The sport has become a multibillion dollar industry.  It is the main advertising venue for beer and cars, a symbol of hyper masculinity that viewers try to identify with and imitate.  I think one of the reasons we have an obesity epidemic in America is because men have an image of masculinity where being thee hundred pounds is admired.  Weighing three hundred pounds is pretty easy to accomplish with beer and pizza and sugars.  How many couch potatoes with one hundred pound bellies think of themselves as fitting into the mold of supersteroided and growth-hormoned football freaks?  The nation is killing its athletes and its fans at the same time with a love of a game that is intrinsically damaging to its participants.

Enough of my rant.

Enough of football too, as far as I'm concerned.  How many fathers will let their sons play a game that will cripple their bodies and permanently damage their brains?  

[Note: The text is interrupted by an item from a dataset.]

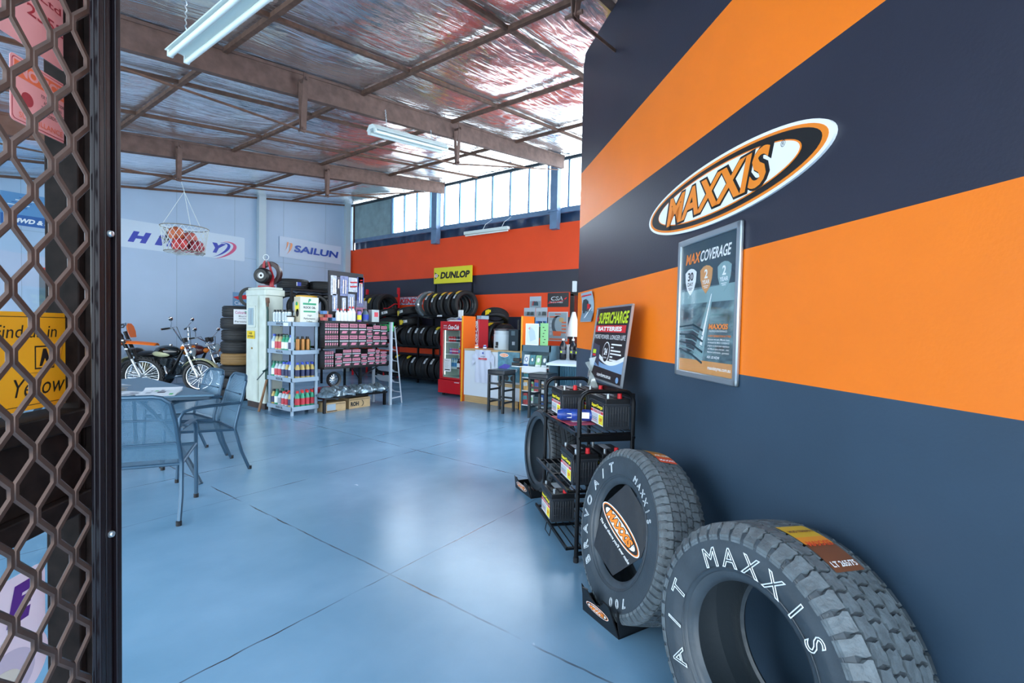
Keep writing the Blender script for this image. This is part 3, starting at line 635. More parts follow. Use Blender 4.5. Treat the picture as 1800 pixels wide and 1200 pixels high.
# far low-profile tyre
g = MB(); P, M_ = tyre_prof(.345, .25, .262, 0, (-.5, -.17, .17, .5))
z = .345*math.cos(.06)+.006
lp = thing('show_tyre', 'low-profile road tyre standing in a black cradle beyond the battery rack', 'tyre', Matrix.Translation(sn(3.93, .875, z+.012)) @ Matrix.Rotation(.13, 4, 'Z') @ Matrix.Rotation(.06, 4, Mv) @ frame((0, 0, 0), -Mv, Uv, -Nv))
MB().lathe(P, 72, lambda k_: M_[k_], closed=True).build('carcass', [rubber, rubber_s, liner], lp, smooth=50)
g = MB()
for i in range(60):
    for sg in (-1, 1):
        a = 2*pi*i/60
        g.tube([(.3445*math.cos(a+q*.10), .3445*math.sin(a+q*.10), sg*(.03+q*.075)) for q in (0, .5, 1)], .0028, 4)
g.build('tread_pattern', mat('groove_black', '#0c0d0f', .7), lp)
# cradles
def cradle(label, s, n, a, w_, h):
    t = thing('tyre_cradle', label, 'stand', pl(s, n, 0, a), 'black tyre cradles')
    pr = [(-w_/2-.03, 0), (w_/2+.03, 0), (w_/2-.005, h*.95), (w_/2-.05, h)] + [(w_/2*.6-i*w_*.6/8*1.0, h-.055*math.sin(pi*(i+.5)/9)) for i in range(9)] + [(-w_/2+.05, h), (-w_/2+.005, h*.95)]
    g = MB(); F = frame((0, 0, 0), (-1, 0, 0), (0, .25, .97), (0, .97, -.25)); g.prism([(x, y) for x, y in pr], 0, .006, 0, F); g.build('front_plate', blackp, t)
    g = MB().bb(-w_/2-.03, w_/2+.03, -.30, .0, 0, .01).prism([(-.30, 0), (0, 0), (.02, h*.9), (-.02, h*.5), (-.15, .06), (-.3, .05)], 0, .008, 0, frame((-w_/2-.03, 0, 0), (0, 1, 0), (0, 0, 1), (1, 0, 0)))
    g.prism([(-.30, 0), (0, 0), (.02, h*.9), (-.02, h*.5), (-.15, .06), (-.3, .05)], 0, .008, 0, frame((w_/2+.022, 0, 0), (0, 1, 0), (0, 0, 1), (1, 0, 0))).bb(-w_/2-.02, w_/2+.02, -.31, -.28, 0, .05)
    g.build('base', blackp, t)
    g = MB(); maxxis_oval(g, (0, h*.46), w_*.8, frame((0, .007, 0), (-1, 0, 0), (0, .25, .97), (0, .97, -.25)), z=.001, mi=(0, 1, 2, 1)); g.build('badge', [pure, oran_i, ink], t, smooth=0)
    return t
cradle('black plastic cradle with an oval badge under the white-lettered tyre by the rack', 2.13, .745, 22, .20, .155)
cradle('black plastic cradle with an oval badge under the low-profile tyre', 3.93, .66, 16, .25, .12)
# card in the hole of the second tyre
t = thing('tyre_card', 'black card with an oval badge stuck in the hole of the white-lettered tyre', 'card', T2 @ Matrix.Translation((-.0, .01, .072)) @ Matrix.Rotation(math.radians(11), 4, 'Y') @ Matrix.Rotation(math.radians(-24), 4, 'Z'))
MB().prism([(-.10, -.225), (.09, -.215), (.165, .0), (.12, .16), (-.115, .19), (-.18, -.02)], 0, .003).build('card', mat('card_black', '#1b2027', .35, bump=.3, bs=12), t)
g = MB(); maxxis_oval(g, (-.015, -.01), .34, None, z=.004, mi=(0, 1, 2, 1)); g.text("The last change you'll ever make", (-.01, -.085), w=.28, h=.022, z=.004, m=0, bold=.02, shear=.2); g.build('badge', [pure, oran_i, ink], t, smooth=0)
# ------------------------------------------------------------------ security screen and glass panel on the left
dk = mat('dark_bronze', '#1a1418', .3, .3, spec=.3); mesh_m = mat('grille_bronze', '#4a3a34', .4, .5, var=.2, vs_=30)
sd = thing('security_screen', 'dark bronze diamond-grille security screen at the left edge, nearest the camera', 'screen door', pl(0, -.447))
# local x along wall, y towards room side of -N
def post(x0, x1, y0, y1, z0, z1): return MB().bb(x0, x1, y0, y1, z0, z1)
MB().bb(.667, .708, .0, .005, 0, 2.3).bb(.667, .677, -.006, .0, 0, 2.3).bb(.683, .693, -.003, .0, 0, 2.3).bb(.698, .708, -.006, 0, 0, 2.3).build('stile', dk, sd, bevel=.0015)
MB().bb(-.25, .667, 0, .02, 2.22, 2.3).build('rail', dk, sd); MB().bb(-.25, .667, 0, .02, 0, .09).build('rail', dk, sd); MB().bb(-.25, -.21, 0, .02, .09, 2.22).build('stile', dk, sd)
for z in (1.113, 1.513): MB().lathe([(0, -.0015), (.0035, -.001), (.0045, .001), (.0045, .003)], 12, T=frame((.6895, -.006, z), (1, 0, 0), (0, 0, 1), (0, -1, 0)) @ Matrix.Rotation(pi, 4, 'X')).build('screw', alu, sd)
g = MB(); px_, pz_ = .027, .0715; z00 = 1.746-.0715*22.0
j = 0; x = .6645
for kcol in range(30):
    xa = .6645-kcol*px_; xb = xa-px_; off = pz_/2 if kcol % 2 else 0
    # one strand: alternates between columns xa and xb
    P = []; z_ = z00-.1+off
    for i in range(32):
        zc = z_+i*pz_
        if zc < .08 or zc > 2.2: continue
        P += [(xa-.003, .004, zc-.0075), (xa-.003, .004, zc+.0065), (xb+.003, .004, zc+pz_/2-.0075), (xb+.003, .004, zc+pz_/2+.0065)]
    g.tube(P, .0030, 6, flat=(.8, 1.6))
g.build('grille', mesh_m, sd, smooth=40)
gp = thing('glazed_panel', 'dark framed glass panel with stuck-on notices behind the diamond grille', 'glass panel', pl(0, -.54))
MB().bb(.775, .835, 0, .045, 0, 2.3).bb(.785, .795, -.012, 0, 0, 2.3).bb(.80, .81, -.01, 0, 0, 2.3).build('stile', mat('rust_brown_frame', '#1d1513', .7, 0, var=.5, vs_=40, spec=.12), gp, bevel=.002)
fm = mat('rust_brown_frame', '#2e2220')
MB().bb(-.2, .785, -.012, .045, 1.115, 1.145).bb(-.2, .785, .0, .03, 1.145, 1.24).bb(-.2, .785, -.012, .045, 1.24, 1.268).build('rail', fm, gp, bevel=.002)
MB().bb(-.2, .785, 0, .045, 0, .1).build('rail', fm, gp); MB().bb(-.2, .785, 0, .045, 2.22, 2.3).build('rail', fm, gp)
gl = glass_mat('door_glass', tint=(.86, .93, .95, 1), gloss=.14)
MB().add([(-.2, .02, .1), (.785, .02, .1), (.785, .02, 1.115), (-.2, .02, 1.115)], [(0, 1, 2, 3)]).build('glass', gl, gp, smooth=0)
MB().add([(-.2, .02, 1.268), (.785, .02, 1.268), (.785, .02, 2.22), (-.2, .02, 2.22)], [(0, 1, 2, 3)]).build('glass', gl, gp, smooth=0)
pink = mat('sticker_pink', '#e9a0a0', .4); dred = mat('sticker_dark_red', '#a83240', .4)
def sticker(name, label, s, z, g, mats): return g.build(name, mats, label=label, cat='sticker', T=onglass(s, z, -.5592), smooth=0)
g = MB().bb(-.13, .075, -.10, .10, 0, .0006, 0).text('WARNING', (-.027, .065), h=.034, w=.19, z=.001, m=1, bold=.04)
for q, y, w_, h in (('THESE PREMISES SECURED BY', .030, .19, .011), ('Silver Guardian', .004, .19, .020), ('Security Pty Ltd', -.022, .18, .013), ('(08) 8645 2352', -.050, .19, .020)): g.text(q, (-.027, y), w=w_, h=h, z=.001, m=1, bold=.01)
g.bb(-.13, .075, -.10, -.068, .0006, .0007, 0)
sticker('warning_sticker', 'pink security warning sticker at the top of the glass behind the grille', .708, 1.858, g, [pink, dred])
g = MB().prism(rounded(.093, .085, .006), 0, .0006, 0).prism(rounded(.088, .080, .005), .0006, .0008, 1).prism(rounded(.086, .078, .005), .0008, .001, 0).bb(-.041, .041, .016, .036, .001, .0012, 2)
g.text('NOTICE', (0, .026), h=.014, w=.072, z=.0015, m=0, bold=.04).ell((-.022, -.008), .009, .009, .001, .0013, 1)
for i, q in enumerate(('FOR YOUR PROTECTION', 'ACTIVITIES ON', 'THE PREMISES ARE', 'RECORDED BY')): g.text(q, (.018, .007-i*.0075), h=.0045, w=.038 if i % 2 == 0 else .03, z=.0015, m=3)
g.text('SURVEILLANCE', (.0, -.032), h=.007, w=.07, z=.0015, m=2)
sticker('notice_sticker', 'pink and orange notice sticker below the warning sticker on the glass', .737, 1.697, g, [pink, dred, mat('sticker_notice_orange', '#e8704a', .4), ink])
g = MB().prism(rounded(.16, .132, .008), 0, .0006, 0).prism(rounded(.148, .120, .006), .0006, .0008, 1).prism(rounded(.146, .118, .006), .0008, .001, 0)
g.text('Find us in', (-.008, .040), h=.017, w=.095, z=.0015, m=1, shear=.15).text('Yellow', (.01, -.035), h=.024, w=.085, z=.0015, m=1, shear=.25)
g.bb(.003, .035, -.012, .02, .001, .0012, 1).bb(.005, .033, -.010, .018, .0012, .0014, 0).prism([(.01, -.008), (.016, .016), (.021, .016), (.03, -.008), (.024, -.008), (.019, .003), (.014, -.008)], .0014, .0016, 1)
g.tube([(-.02, -.016, .001), (.02, -.017, .001), (.045, .0, .001), (.052, .03, .001)], .0008, 4, m=2)
sticker('yellow_sticker', 'yellow directory sticker with handwritten style words on the glass', .72, 1.342, g, [mat('sticker_yellow', '#f0a91c', .35), ink, mat('sticker_smile', '#b07a20', .4)])
g = MB().prism(rounded(.075, .10, .015), 0, .0006, 0).text('E', (.0, .012), h=.05, z=.0012, m=1, bold=.07, shear=.25)
g.ell((-.02, -.075), .062, .05, 0, .0005, 0).ell((-.025, -.08), .045, .036, .0007, .0009, 2).ell((-.035, -.09), .035, .025, .001, .0012, 3)
sticker('shaped_sticker', 'white cut-out sticker with a purple letter low on the glass', .700, 1.010, g, [mat('sticker_pale', '#ead8e6', .4), mat('sticker_purple', '#5b2a86', .4), mat('sticker_lilac', '#c9bcd0', .4), mat('sticker_cream', '#d9d2c6', .4)])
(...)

The NFL is trying to put this all behind them by settling a lawsuit and promising to make the game safer.  They are fooling themselves.  The damaged veteran players are not going to go softly into the night, and neither are their families and lawyers. They shouldn't.

I watch golf and love it.  No steroids that help performance, no brain damage, no injuries that cripple golfers for life, a code of honor and honesty rather than of cheating and winning at any cost.  It is actually a sport rather than a sports racket that uses up athletes and throws them on the dung heap when they are washed up.

I think football is on its death bed, and I think it knows it.